Among the lines below, list those containing the string "picture".

■ **Information provided**
--- start ---

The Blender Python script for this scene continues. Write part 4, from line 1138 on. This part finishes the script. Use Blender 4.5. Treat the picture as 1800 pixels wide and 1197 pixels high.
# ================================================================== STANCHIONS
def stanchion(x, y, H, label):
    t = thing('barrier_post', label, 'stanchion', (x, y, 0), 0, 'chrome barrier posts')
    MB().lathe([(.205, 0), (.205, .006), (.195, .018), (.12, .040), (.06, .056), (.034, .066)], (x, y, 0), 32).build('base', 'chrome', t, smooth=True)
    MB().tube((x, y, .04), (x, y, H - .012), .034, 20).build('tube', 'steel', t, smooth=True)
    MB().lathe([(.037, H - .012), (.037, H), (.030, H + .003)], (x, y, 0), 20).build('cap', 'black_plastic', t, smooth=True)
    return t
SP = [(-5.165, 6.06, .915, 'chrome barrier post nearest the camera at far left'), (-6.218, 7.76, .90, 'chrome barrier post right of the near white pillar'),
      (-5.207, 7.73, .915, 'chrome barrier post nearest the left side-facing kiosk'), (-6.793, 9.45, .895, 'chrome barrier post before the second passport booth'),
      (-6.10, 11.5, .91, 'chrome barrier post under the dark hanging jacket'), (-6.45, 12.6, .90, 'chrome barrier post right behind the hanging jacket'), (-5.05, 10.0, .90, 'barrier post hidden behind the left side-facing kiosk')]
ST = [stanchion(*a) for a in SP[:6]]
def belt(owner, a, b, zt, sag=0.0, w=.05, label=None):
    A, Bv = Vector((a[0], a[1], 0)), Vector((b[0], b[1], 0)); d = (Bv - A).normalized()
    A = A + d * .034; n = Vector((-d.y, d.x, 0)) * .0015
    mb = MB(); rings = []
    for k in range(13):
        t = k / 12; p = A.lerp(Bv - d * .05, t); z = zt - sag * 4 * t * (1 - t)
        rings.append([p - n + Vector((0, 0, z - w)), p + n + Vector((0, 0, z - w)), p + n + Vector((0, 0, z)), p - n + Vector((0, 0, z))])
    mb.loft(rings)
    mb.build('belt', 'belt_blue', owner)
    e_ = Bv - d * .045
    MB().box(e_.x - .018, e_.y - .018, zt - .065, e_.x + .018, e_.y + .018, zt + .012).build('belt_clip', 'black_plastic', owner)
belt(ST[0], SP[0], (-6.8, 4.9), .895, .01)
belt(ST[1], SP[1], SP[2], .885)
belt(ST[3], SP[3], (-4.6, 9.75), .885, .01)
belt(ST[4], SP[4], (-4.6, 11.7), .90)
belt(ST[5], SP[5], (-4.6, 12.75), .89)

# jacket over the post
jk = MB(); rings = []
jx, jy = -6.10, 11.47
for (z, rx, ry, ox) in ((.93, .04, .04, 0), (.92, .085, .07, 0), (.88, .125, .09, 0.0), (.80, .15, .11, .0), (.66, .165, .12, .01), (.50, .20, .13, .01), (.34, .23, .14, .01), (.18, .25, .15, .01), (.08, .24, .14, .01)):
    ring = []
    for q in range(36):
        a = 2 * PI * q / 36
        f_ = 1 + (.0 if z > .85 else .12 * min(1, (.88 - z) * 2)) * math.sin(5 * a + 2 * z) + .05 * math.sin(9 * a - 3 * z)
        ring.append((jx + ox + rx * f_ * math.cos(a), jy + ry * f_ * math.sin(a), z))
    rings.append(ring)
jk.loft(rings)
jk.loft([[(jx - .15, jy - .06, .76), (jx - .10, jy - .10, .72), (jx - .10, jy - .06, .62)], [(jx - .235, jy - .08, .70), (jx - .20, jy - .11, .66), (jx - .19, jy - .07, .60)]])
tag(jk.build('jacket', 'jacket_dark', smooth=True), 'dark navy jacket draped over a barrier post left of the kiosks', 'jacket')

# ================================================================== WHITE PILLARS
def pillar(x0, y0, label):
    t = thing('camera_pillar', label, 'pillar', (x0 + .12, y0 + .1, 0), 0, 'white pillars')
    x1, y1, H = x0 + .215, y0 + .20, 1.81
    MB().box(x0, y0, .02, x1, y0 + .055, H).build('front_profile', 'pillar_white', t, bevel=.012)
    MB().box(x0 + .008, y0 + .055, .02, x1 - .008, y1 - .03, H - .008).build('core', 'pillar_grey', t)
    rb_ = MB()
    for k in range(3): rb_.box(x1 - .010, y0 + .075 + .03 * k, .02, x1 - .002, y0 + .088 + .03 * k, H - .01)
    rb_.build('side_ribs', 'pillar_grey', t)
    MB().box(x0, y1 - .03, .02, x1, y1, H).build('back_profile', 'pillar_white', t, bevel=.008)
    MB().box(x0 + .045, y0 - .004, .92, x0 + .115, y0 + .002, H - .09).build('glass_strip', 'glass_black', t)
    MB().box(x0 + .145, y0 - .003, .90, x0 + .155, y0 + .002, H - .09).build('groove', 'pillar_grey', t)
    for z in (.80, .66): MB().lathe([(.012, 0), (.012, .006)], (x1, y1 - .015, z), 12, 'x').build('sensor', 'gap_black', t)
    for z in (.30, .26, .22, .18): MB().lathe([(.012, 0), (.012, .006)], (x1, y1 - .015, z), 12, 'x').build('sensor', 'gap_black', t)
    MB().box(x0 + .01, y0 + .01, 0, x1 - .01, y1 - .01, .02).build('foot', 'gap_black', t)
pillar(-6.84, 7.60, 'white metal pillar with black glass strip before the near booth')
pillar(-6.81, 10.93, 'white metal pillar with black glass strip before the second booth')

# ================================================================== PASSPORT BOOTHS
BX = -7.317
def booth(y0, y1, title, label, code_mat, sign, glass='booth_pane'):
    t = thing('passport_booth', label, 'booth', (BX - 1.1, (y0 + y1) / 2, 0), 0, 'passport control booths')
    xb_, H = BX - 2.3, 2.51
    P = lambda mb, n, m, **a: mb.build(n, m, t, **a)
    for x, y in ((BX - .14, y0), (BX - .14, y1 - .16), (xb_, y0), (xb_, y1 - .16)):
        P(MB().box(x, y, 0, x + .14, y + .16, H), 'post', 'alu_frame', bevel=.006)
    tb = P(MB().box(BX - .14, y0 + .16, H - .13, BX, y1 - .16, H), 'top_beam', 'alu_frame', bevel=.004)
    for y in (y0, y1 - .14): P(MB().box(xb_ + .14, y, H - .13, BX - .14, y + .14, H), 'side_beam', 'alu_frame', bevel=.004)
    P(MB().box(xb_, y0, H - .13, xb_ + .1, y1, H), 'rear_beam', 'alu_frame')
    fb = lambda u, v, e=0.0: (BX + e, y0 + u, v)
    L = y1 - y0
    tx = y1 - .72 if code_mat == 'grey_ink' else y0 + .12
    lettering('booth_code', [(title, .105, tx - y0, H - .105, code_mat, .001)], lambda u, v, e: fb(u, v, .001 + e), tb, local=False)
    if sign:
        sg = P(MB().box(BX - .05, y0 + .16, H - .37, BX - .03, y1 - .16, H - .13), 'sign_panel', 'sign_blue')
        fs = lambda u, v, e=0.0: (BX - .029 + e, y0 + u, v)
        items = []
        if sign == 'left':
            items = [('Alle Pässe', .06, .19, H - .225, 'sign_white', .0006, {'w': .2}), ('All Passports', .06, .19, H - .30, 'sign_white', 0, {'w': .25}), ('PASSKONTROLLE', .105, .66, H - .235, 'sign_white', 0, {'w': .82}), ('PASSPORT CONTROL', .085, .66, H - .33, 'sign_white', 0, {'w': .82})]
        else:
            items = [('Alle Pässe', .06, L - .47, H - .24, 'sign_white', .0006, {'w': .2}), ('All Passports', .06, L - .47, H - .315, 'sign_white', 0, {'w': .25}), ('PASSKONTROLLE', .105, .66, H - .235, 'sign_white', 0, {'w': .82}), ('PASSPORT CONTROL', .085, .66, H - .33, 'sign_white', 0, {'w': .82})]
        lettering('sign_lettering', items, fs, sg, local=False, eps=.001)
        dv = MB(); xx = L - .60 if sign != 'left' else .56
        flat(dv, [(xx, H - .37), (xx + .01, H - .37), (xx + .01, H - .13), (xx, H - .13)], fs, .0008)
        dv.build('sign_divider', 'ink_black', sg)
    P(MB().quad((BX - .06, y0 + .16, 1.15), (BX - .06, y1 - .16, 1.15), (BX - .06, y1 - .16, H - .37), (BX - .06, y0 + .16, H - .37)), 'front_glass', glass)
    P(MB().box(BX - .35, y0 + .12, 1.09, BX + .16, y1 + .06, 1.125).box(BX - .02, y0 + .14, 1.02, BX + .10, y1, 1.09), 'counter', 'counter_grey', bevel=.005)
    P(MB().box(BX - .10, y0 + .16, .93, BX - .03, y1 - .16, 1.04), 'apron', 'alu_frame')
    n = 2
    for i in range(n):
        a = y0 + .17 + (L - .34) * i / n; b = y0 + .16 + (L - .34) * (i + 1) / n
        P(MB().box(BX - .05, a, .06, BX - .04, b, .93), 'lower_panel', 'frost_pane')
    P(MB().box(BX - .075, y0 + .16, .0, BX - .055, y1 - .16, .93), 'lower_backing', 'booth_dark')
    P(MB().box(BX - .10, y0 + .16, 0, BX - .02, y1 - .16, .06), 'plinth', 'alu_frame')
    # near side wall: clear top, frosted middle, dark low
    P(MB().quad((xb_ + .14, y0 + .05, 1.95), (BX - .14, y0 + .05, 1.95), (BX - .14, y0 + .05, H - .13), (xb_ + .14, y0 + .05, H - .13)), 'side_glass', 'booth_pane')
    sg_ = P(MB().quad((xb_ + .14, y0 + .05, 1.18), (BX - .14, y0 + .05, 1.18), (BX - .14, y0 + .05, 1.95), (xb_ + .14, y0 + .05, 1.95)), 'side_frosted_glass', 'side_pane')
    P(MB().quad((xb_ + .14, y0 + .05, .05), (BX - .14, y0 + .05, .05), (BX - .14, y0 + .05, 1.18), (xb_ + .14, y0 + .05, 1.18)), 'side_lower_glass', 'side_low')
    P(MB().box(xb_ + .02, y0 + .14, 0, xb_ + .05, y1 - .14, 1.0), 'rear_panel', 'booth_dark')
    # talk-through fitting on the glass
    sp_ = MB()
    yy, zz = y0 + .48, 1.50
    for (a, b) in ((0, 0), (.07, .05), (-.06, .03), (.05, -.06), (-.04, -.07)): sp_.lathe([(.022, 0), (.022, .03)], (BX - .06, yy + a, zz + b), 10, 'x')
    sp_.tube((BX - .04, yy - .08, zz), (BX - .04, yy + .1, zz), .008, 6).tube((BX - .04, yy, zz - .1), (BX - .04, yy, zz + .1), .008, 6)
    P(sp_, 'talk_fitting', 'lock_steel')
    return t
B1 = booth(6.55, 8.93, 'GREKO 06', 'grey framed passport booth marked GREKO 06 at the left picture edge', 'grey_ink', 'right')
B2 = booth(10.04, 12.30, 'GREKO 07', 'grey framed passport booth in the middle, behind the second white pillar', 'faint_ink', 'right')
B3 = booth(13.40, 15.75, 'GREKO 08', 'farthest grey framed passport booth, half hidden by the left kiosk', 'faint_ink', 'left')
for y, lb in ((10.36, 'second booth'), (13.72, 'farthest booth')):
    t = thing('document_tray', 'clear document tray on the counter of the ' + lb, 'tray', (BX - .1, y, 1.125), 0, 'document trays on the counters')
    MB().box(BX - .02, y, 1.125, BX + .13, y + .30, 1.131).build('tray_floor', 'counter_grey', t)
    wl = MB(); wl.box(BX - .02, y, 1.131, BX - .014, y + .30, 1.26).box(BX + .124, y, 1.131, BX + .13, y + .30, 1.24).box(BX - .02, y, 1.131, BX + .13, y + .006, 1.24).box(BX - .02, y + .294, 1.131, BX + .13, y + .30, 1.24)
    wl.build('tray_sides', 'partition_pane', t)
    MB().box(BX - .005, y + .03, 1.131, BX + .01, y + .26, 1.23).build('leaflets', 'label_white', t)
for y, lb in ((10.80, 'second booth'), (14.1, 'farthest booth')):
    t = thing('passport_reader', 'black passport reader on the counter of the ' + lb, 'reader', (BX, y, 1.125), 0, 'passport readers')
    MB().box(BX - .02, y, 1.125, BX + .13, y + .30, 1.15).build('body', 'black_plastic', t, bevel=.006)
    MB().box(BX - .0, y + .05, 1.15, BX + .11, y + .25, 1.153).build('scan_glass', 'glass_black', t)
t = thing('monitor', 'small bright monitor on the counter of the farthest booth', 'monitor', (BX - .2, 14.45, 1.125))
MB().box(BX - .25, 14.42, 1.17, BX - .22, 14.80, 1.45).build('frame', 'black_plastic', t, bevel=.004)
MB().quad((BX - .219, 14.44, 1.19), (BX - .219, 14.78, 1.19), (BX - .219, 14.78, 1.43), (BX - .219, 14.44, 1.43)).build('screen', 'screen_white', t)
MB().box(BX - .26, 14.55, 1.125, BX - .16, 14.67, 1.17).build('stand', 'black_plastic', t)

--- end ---

■ **Solution**
The Blender Python script for this scene continues. Write part 4, from line 1138 on. This part finishes the script. Use Blender 4.5. Treat the picture as 1800 pixels wide and 1197 pixels high.
B1 = booth(6.55, 8.93, 'GREKO 06', 'grey framed passport booth marked GREKO 06 at the left picture edge', 'grey_ink', 'right')